Bitcoin, the leading cryptocurrency, has been experiencing significant volatility in recent weeks. Despite this volatility, staunch holders of the asset have recently added approximately $1.7 billion worth of Bitcoin to wallet addresses used for accumulation. These holders made these deposits on a day when the asset’s value declined to trade under $63,000.
According to data from CryptoQuant, the $1.7 billion worth of Bitcoin represents around 27,000 BTC in the current market. These transactions, which took place between April 16 and 17, set a new daily record for Bitcoin.
The previous record of 25,000 BTC was set on March 23 when the price of Bitcoin was around $63,500. This data suggests that traders have been buying the asset when the price is in that range and that long-time holders of Bitcoin are not panicking due to the volatility.
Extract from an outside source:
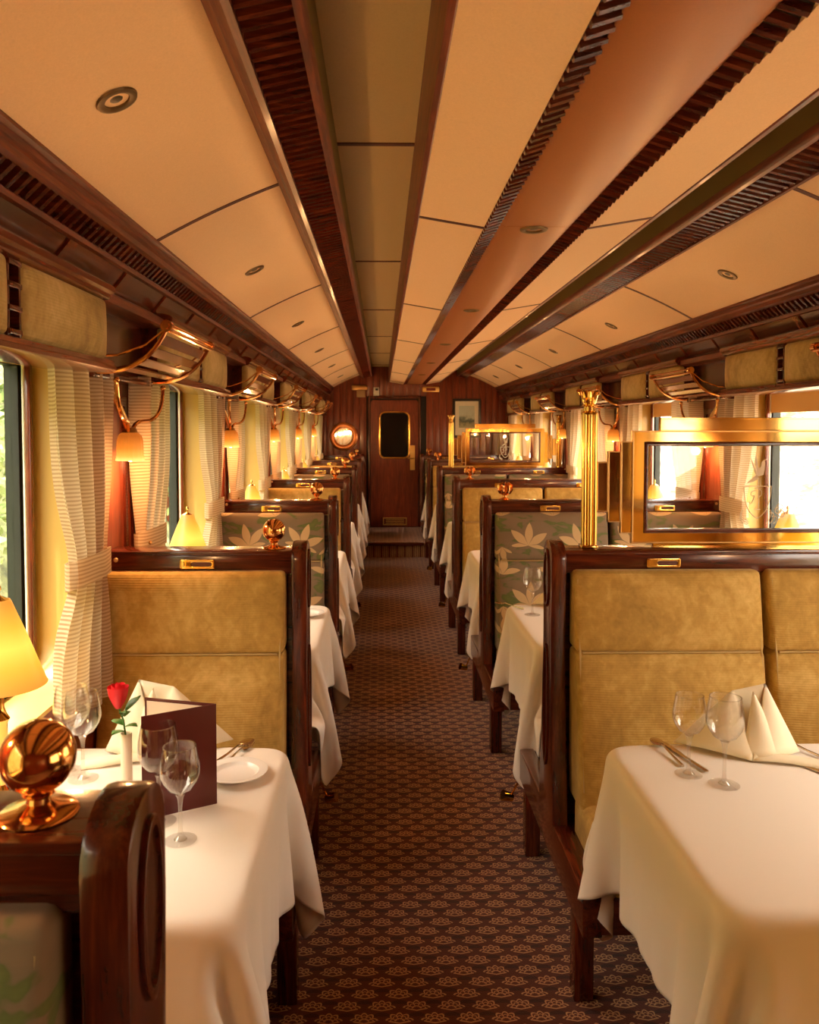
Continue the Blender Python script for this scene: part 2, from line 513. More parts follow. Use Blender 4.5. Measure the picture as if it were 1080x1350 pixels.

An accumulation address is a Bitcoin wallet that only has a history of deposits and holds about 10 BTC. The addresses belonging to exchanges and miners have been excluded from the list of accumulation addresses. These addresses have also been active in the market at some point over the past seven years. With the halving event approaching, there has been much discussion surrounding it.
A pseudonymous trader known as Rekt predicts a positive rally after the halving. According to Rekt, this is the final opportunity for traders to buy a significant amount of Bitcoin before its post-halving rally. The trader believes that Bitcoin is currently undergoing the same cycle as in its previous halvings.
Rekt suggests that the recent price correction is a pre-halving ritual, and expects the asset to make a significant comeback. It is worth noting that Bitcoin experienced a 14% dip after reaching an all-time high on March 13.
With the upcoming halving scheduled for April 20, Rekt believes that Bitcoin could enter a re-accumulation phase. Once Bitcoin moves past this phase, it is expected to enter a parabolic uptrend. Rekt mentions that historically, this phase has lasted just over a year (approximately 385 days), but with the potential for an Accelerated Cycle in this market cycle, the duration may be shortened.